* begin *

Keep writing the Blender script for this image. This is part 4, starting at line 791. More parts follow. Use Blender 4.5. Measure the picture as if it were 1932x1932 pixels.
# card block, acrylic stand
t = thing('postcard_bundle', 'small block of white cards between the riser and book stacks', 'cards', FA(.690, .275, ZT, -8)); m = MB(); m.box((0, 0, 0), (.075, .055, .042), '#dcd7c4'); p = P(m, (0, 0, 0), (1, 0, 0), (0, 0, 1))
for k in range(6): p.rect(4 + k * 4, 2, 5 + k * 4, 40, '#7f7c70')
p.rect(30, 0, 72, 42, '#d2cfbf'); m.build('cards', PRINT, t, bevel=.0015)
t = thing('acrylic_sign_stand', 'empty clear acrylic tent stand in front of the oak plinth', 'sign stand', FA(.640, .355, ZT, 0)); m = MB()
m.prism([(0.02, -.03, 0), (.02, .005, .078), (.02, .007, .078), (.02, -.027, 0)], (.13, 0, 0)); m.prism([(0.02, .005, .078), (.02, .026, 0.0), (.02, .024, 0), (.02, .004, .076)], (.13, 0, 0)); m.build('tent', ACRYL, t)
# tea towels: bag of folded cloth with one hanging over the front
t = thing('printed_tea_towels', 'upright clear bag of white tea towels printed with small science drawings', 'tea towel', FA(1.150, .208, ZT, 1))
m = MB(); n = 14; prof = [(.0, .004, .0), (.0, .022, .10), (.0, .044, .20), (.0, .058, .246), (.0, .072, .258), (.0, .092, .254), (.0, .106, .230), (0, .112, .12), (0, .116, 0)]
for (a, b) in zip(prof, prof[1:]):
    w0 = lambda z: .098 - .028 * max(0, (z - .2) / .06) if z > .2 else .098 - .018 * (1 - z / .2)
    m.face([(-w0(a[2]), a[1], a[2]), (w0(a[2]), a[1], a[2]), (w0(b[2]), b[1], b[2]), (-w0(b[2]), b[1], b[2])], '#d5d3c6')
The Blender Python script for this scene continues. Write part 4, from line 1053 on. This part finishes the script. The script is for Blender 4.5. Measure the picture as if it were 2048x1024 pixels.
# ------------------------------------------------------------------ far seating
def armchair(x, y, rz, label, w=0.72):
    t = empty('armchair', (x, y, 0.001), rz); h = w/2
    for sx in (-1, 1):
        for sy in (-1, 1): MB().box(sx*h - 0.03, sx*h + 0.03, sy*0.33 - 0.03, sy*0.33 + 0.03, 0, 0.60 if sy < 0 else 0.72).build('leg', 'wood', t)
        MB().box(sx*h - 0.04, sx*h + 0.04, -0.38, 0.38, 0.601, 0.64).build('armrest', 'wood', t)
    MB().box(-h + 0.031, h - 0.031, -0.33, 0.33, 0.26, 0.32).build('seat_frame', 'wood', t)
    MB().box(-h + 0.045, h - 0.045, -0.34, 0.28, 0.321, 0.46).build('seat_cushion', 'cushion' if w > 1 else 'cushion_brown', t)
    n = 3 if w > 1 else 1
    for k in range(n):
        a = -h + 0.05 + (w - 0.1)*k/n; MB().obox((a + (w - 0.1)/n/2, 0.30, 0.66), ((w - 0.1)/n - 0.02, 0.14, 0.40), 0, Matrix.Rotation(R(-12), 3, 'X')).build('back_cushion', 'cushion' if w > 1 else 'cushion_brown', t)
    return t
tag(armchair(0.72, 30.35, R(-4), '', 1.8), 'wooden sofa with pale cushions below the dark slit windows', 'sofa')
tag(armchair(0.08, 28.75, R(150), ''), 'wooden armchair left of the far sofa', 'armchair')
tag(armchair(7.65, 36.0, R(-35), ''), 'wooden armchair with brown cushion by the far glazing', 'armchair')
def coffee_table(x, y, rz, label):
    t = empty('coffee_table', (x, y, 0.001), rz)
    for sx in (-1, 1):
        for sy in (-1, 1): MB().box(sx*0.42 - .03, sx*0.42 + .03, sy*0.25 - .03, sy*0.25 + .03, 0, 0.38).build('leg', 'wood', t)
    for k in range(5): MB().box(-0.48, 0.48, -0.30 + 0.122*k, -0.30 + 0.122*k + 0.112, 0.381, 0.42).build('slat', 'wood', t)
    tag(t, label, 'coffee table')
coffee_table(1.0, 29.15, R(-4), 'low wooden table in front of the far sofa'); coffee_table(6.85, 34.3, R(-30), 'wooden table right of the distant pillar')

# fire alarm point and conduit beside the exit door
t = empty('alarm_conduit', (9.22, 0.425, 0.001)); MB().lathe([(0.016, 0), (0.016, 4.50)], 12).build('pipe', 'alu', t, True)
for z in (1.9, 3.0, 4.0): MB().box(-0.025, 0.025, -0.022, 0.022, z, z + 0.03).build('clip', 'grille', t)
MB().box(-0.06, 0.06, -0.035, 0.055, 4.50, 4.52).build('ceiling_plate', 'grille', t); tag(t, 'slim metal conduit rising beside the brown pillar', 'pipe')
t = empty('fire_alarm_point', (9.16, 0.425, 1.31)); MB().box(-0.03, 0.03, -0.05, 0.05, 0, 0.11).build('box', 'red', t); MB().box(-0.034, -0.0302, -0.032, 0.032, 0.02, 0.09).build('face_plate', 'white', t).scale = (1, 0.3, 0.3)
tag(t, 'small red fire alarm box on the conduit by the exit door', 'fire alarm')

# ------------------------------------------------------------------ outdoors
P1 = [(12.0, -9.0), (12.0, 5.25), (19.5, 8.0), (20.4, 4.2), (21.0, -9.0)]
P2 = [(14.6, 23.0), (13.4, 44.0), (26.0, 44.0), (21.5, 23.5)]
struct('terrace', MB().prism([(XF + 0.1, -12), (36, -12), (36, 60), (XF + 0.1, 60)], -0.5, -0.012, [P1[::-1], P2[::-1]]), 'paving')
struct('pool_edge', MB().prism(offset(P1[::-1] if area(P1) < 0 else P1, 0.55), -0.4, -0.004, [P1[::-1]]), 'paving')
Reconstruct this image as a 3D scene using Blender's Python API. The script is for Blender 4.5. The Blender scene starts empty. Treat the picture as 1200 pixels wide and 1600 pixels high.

* end *

● Goal:
From the records above, pick out and copy each line holding the word "were".

● Response:
Keep writing the Blender script for this image. This is part 4, starting at line 791. More parts follow. Use Blender 4.5. Measure the picture as if it were 1932x1932 pixels.
The Blender Python script for this scene continues. Write part 4, from line 1053 on. This part finishes the script. The script is for Blender 4.5. Measure the picture as if it were 2048x1024 pixels.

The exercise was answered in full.